**Provided data**
○ ○ ○

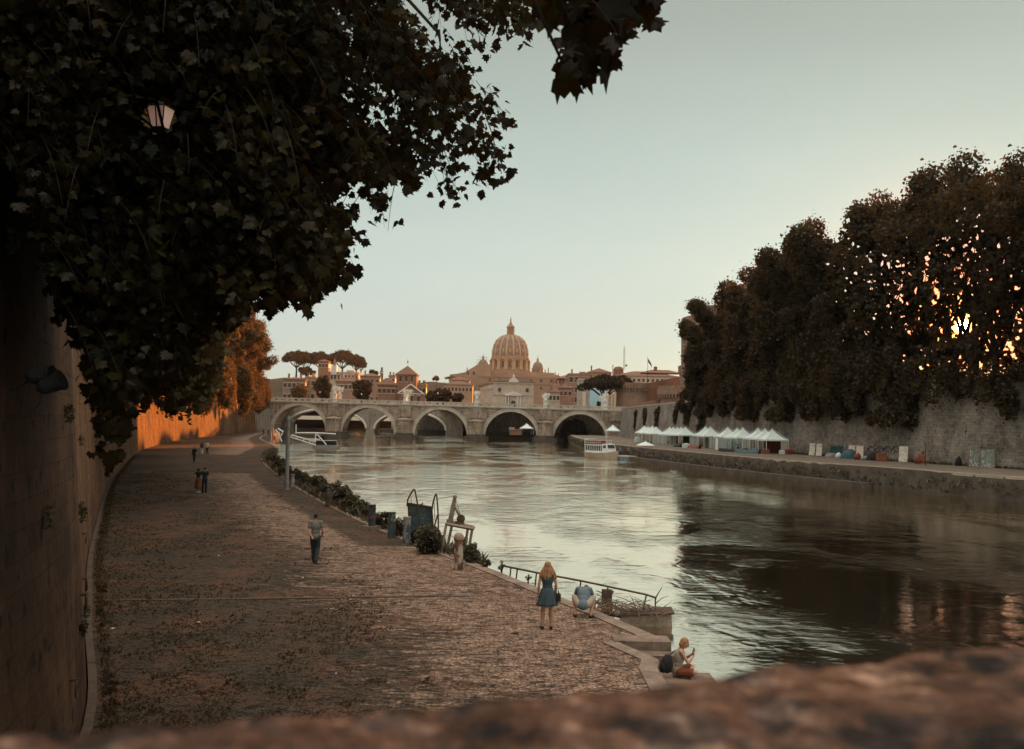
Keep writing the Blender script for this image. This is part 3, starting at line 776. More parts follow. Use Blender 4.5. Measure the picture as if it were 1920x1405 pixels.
bt = bld('brick_tower', 'square brick tower of the pine hill, pierced by rows of openings', 597, 616, 678, 620, MAT['brick'], rows=3, cols=3, ww=1.0, wh=2.2, rh=1.6, cat='tower', chim=0, roofmat='tiles', depth=7)
# church with square lantern tower
ct = bld('brick_church', 'brick church with a pyramid-roofed square tower and a gabled front behind the bridge', 743, 781, 703, 430, MAT['brick'], rows=0, rh=4.3, chim=0, depth=9)
add_windows(ct, [-2.6,0,2.6], [ (D(760,716,430).z-(ZS-.9)) ], .9, 3.0, 0, True)
m = MB(); zc = D(762,700,430).z-(ZS-.9)+4.3; m.tube([(0,4.5,zc),(0,4.5,zc+2.2)], .09, 5); m.ball((0,4.5,zc+1.0), .35, 8, 6); m.build('cross', MAT['metal_dark'], ct)
p0 = D(749,739,405); p1 = D(791,739,405); cxg = (p0.x+p1.x)/2-ct.location.x; wg = (p1.x-p0.x); hg = D(770,738,405).z-(ZS-.9); ag = D(767,722,405).z-(ZS-.9)
m = MB(); m.extrude_y([(cxg-wg/2,0),(cxg+wg/2,0),(cxg+wg/2,hg),(cxg,ag),(cxg-wg/2,hg)], -25, -8); m.build('gabled_front', MAT['brick'], ct)
m = MB()
for s in (-1,1): m.tube([(cxg,-25.1,ag+.2),(cxg+s*(wg/2+.6),-25.1,hg-.1)], .35, 4)
m.tube([(cxg-wg/2-.3,-25.1,hg-.2),(cxg+wg/2+.3,-25.1,hg-.2)], .22, 4); m.build('gable_moulding', MAT['window_frame'], ct)
m = MB()
for k in range(16):
    q = 2*math.pi*k/16; q2 = 2*math.pi*(k+1)/16; m.tube([(cxg+1.3*math.cos(q),-25.15,ag-3.4+1.3*math.sin(q)),(cxg+1.3*math.cos(q2),-25.15,ag-3.4+1.3*math.sin(q2))], .16, 4)
m.build('round_window', MAT['window_frame'], ct)
for k in (-.3,.05,.36): 
    add_windows(ct, [cxg+wg*k], [3.2], 1.1, 2.2, -25.05, True)
bld('apartment_building', 'thin yellow-lit house squeezed right of the church gable', 783, 799, 722, 440, MAT['ochre'], 'flat', rows=2, cols=2, chim=2)
bld('long_building', 'long low building with a brown tiled roof left of the arched hospital front', 832, 886, 722, 600, MAT['ochre'], rows=1, cols=8, rh=2.8, wh=2.5)
bld('apartment_building', 'terraced brown house on the slope behind the long low building', 842, 880, 713, 800, MAT['pink'], rows=1, cols=5, rh=3)

# hospital front facing the bridge
hp = thing('hospital_building', 'cream hospital with an arched doorway, hipped roof and a long receding side wing', 'building', (0,560,ZS-.9))
p0 = D(925,716,560); p1 = D(1001,716,560); w = p1.x-p0.x; cx_ = (p0.x+p1.x)/2; h = p0.z-(ZS-.9)
m = MB(); m.box((cx_,12,h/2),(w,24,h)); m.box((cx_,12,h-.5),(w+1.2,25,.5)); m.box((cx_,12,h-7.5),(w+.7,24.6,.5)); m.build('wall', MAT['cream'], hp)
m = MB()
for s in (-1,1):
    for q in (2.6, 4.2): m.box((cx_+s*q,-.35,(h-8)/2),(.8,.7,h-8)); m.box((cx_+s*q,-.4,h-8.2),(1.1,.8,.5))
m.box((cx_,-.5,h-7.6),(10.2,1,.7)); m.extrude_y([(cx_-5.4,h-7.2),(cx_+5.4,h-7.2),(cx_,h-5.4)], -.9, 0); m.build('portico', MAT['statue'], hp)
m = MB(); m.extrude_y([(cx_-1.4,2.0)] + [(cx_+1.4*1,2.0)] + [(cx_+1.4*math.cos(math.pi*k/8), 6.2+1.4*math.sin(math.pi*k/8)) for k in range(0,9)], -.16, .05); m.build('door', MAT['window'], hp)
m = MB(); m.hip(cx_-w/2,cx_+w/2,0,24,h+.01,3.6); m.build('roof', MAT['dark_roof'], hp)
m = MB(); m.extrude_y([(cx_-3,h),(cx_+3,h),(cx_+2.4,h+1.5),(cx_,h+3.2),(cx_-2.4,h+1.5)], -.6, .4); m.ball((cx_,0,h+3.6),(.6,.5,1.0),8,6); m.build('crest', MAT['statue'], hp)
add_windows(hp, [cx_-w*.34, cx_+w*.34], [2.0, h-5.8], 1.7, 2.4, 0)
# side wing, receding left
sw = 34; ang = math.atan2(12.0, 30)
m = MB()
xl = cx_-w/2; vs_ = [(xl,2),(xl,24),(xl-9.5,58),(xl-9.5-2,46)]
m.prism([(xl-.05,1.5),(xl-.05,20),(xl-7,52),(xl-9.5,44)][::1], 0, h-1.5); m.build('side_wing', MAT['cream'], hp)
m = MB(); m.prism([(xl+.3,.9),(xl+.3,20.6),(xl-7,52.6),(xl-10.1,44)][::1], h-1.49, h-.7); m.build('side_roof', MAT['tiles'], hp)
dv = Vector((-9.45,42.5)); Lw = dv.length; dvn = dv/Lw; rot = math.atan2(dvn.y, dvn.x)+math.pi
wmk = win_mesh(1.3, 3.6, True); wmk2 = win_mesh(1.1, 1.6)
for k in range(9):
    q = Vector((xl-.05,1.5)) + dvn*(Lw*(k+.5)/9)
    for mm_, z in ((wmk, 3.0), (wmk2, h-5.2)):
        o = link('window', mm_, hp); o.location = (q.x, q.y, z); o.rotation_euler = (0,0,rot)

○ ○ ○

**Exercise brief**
Leave the pictures out and copy the rest of the data exactly.

**Solution for this exercise**
Keep writing the Blender script for this image. This is part 3, starting at line 776. More parts follow. Use Blender 4.5. Measure the picture as if it were 1920x1405 pixels.
bt = bld('brick_tower', 'square brick tower of the pine hill, pierced by rows of openings', 597, 616, 678, 620, MAT['brick'], rows=3, cols=3, ww=1.0, wh=2.2, rh=1.6, cat='tower', chim=0, roofmat='tiles', depth=7)
# church with square lantern tower
ct = bld('brick_church', 'brick church with a pyramid-roofed square tower and a gabled front behind the bridge', 743, 781, 703, 430, MAT['brick'], rows=0, rh=4.3, chim=0, depth=9)
add_windows(ct, [-2.6,0,2.6], [ (D(760,716,430).z-(ZS-.9)) ], .9, 3.0, 0, True)
m = MB(); zc = D(762,700,430).z-(ZS-.9)+4.3; m.tube([(0,4.5,zc),(0,4.5,zc+2.2)], .09, 5); m.ball((0,4.5,zc+1.0), .35, 8, 6); m.build('cross', MAT['metal_dark'], ct)
p0 = D(749,739,405); p1 = D(791,739,405); cxg = (p0.x+p1.x)/2-ct.location.x; wg = (p1.x-p0.x); hg = D(770,738,405).z-(ZS-.9); ag = D(767,722,405).z-(ZS-.9)
m = MB(); m.extrude_y([(cxg-wg/2,0),(cxg+wg/2,0),(cxg+wg/2,hg),(cxg,ag),(cxg-wg/2,hg)], -25, -8); m.build('gabled_front', MAT['brick'], ct)
m = MB()
for s in (-1,1): m.tube([(cxg,-25.1,ag+.2),(cxg+s*(wg/2+.6),-25.1,hg-.1)], .35, 4)
m.tube([(cxg-wg/2-.3,-25.1,hg-.2),(cxg+wg/2+.3,-25.1,hg-.2)], .22, 4); m.build('gable_moulding', MAT['window_frame'], ct)
m = MB()
for k in range(16):
    q = 2*math.pi*k/16; q2 = 2*math.pi*(k+1)/16; m.tube([(cxg+1.3*math.cos(q),-25.15,ag-3.4+1.3*math.sin(q)),(cxg+1.3*math.cos(q2),-25.15,ag-3.4+1.3*math.sin(q2))], .16, 4)
m.build('round_window', MAT['window_frame'], ct)
for k in (-.3,.05,.36): 
    add_windows(ct, [cxg+wg*k], [3.2], 1.1, 2.2, -25.05, True)
bld('apartment_building', 'thin yellow-lit house squeezed right of the church gable', 783, 799, 722, 440, MAT['ochre'], 'flat', rows=2, cols=2, chim=2)
bld('long_building', 'long low building with a brown tiled roof left of the arched hospital front', 832, 886, 722, 600, MAT['ochre'], rows=1, cols=8, rh=2.8, wh=2.5)
bld('apartment_building', 'terraced brown house on the slope behind the long low building', 842, 880, 713, 800, MAT['pink'], rows=1, cols=5, rh=3)

# hospital front facing the bridge
hp = thing('hospital_building', 'cream hospital with an arched doorway, hipped roof and a long receding side wing', 'building', (0,560,ZS-.9))
p0 = D(925,716,560); p1 = D(1001,716,560); w = p1.x-p0.x; cx_ = (p0.x+p1.x)/2; h = p0.z-(ZS-.9)
m = MB(); m.box((cx_,12,h/2),(w,24,h)); m.box((cx_,12,h-.5),(w+1.2,25,.5)); m.box((cx_,12,h-7.5),(w+.7,24.6,.5)); m.build('wall', MAT['cream'], hp)
m = MB()
for s in (-1,1):
    for q in (2.6, 4.2): m.box((cx_+s*q,-.35,(h-8)/2),(.8,.7,h-8)); m.box((cx_+s*q,-.4,h-8.2),(1.1,.8,.5))
m.box((cx_,-.5,h-7.6),(10.2,1,.7)); m.extrude_y([(cx_-5.4,h-7.2),(cx_+5.4,h-7.2),(cx_,h-5.4)], -.9, 0); m.build('portico', MAT['statue'], hp)
m = MB(); m.extrude_y([(cx_-1.4,2.0)] + [(cx_+1.4*1,2.0)] + [(cx_+1.4*math.cos(math.pi*k/8), 6.2+1.4*math.sin(math.pi*k/8)) for k in range(0,9)], -.16, .05); m.build('door', MAT['window'], hp)
m = MB(); m.hip(cx_-w/2,cx_+w/2,0,24,h+.01,3.6); m.build('roof', MAT['dark_roof'], hp)
m = MB(); m.extrude_y([(cx_-3,h),(cx_+3,h),(cx_+2.4,h+1.5),(cx_,h+3.2),(cx_-2.4,h+1.5)], -.6, .4); m.ball((cx_,0,h+3.6),(.6,.5,1.0),8,6); m.build('crest', MAT['statue'], hp)
add_windows(hp, [cx_-w*.34, cx_+w*.34], [2.0, h-5.8], 1.7, 2.4, 0)
# side wing, receding left
sw = 34; ang = math.atan2(12.0, 30)
m = MB()
xl = cx_-w/2; vs_ = [(xl,2),(xl,24),(xl-9.5,58),(xl-9.5-2,46)]
m.prism([(xl-.05,1.5),(xl-.05,20),(xl-7,52),(xl-9.5,44)][::1], 0, h-1.5); m.build('side_wing', MAT['cream'], hp)
m = MB(); m.prism([(xl+.3,.9),(xl+.3,20.6),(xl-7,52.6),(xl-10.1,44)][::1], h-1.49, h-.7); m.build('side_roof', MAT['tiles'], hp)
dv = Vector((-9.45,42.5)); Lw = dv.length; dvn = dv/Lw; rot = math.atan2(dvn.y, dvn.x)+math.pi
wmk = win_mesh(1.3, 3.6, True); wmk2 = win_mesh(1.1, 1.6)
for k in range(9):
    q = Vector((xl-.05,1.5)) + dvn*(Lw*(k+.5)/9)
    for mm_, z in ((wmk, 3.0), (wmk2, h-5.2)):
        o = link('window', mm_, hp); o.location = (q.x, q.y, z); o.rotation_euler = (0,0,rot)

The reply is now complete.